The officer "was so close he didn't have time to draw, and
he knocked it out of (the teen's) waistband," Community Relations
Officer Linda Rawley said. "If he was in a different stance,
he could have drawn and killed that juvenile."
One of the boys is 14 years old; the other is 12. Older teens and
even adults also are carrying the Walther airsoft replica guns around
town, Rawley said.
"They look very real. They look very much like a police weapon
or another weapon," she said.
The pellet gun is made by Crosman and models like it are available
online for $19.99 and up.
Each one comes from the manufacturer with a bright orange tip at
the end to show it is not a real sidearm.

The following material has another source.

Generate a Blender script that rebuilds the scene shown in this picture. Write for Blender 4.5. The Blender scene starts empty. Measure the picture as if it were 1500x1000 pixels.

"Normally, there's an orange marking on the tip that identifies
them as a pellet gun. A lot of the kids are knocking them off or
spray-painting the marking," Rawley said. "We're just
pleading with parents if their kids play with these kinds of guns,
do not take them out of the home."
The guns also are sold in many local sporting goods stores. Dick's
Sporting Goods on South College Road in Wilmington sells Walther
pellet guns.
Manager Nancy Williams said customers must be 18 or older and show
ID or be with a parent or guardian to purchase the pellet gun.
The guns create a prompt at the register when employees ring them
up, asking the buyer for ID, much like cashiers at grocery stores
are alerted for alcohol sales, she said.
If an employee gets the feeling that the gun could be passed on
to someone other than the person buying it, they'll turn down the
sale, Williams said.
"We have turned down a lot of legal sales," she said.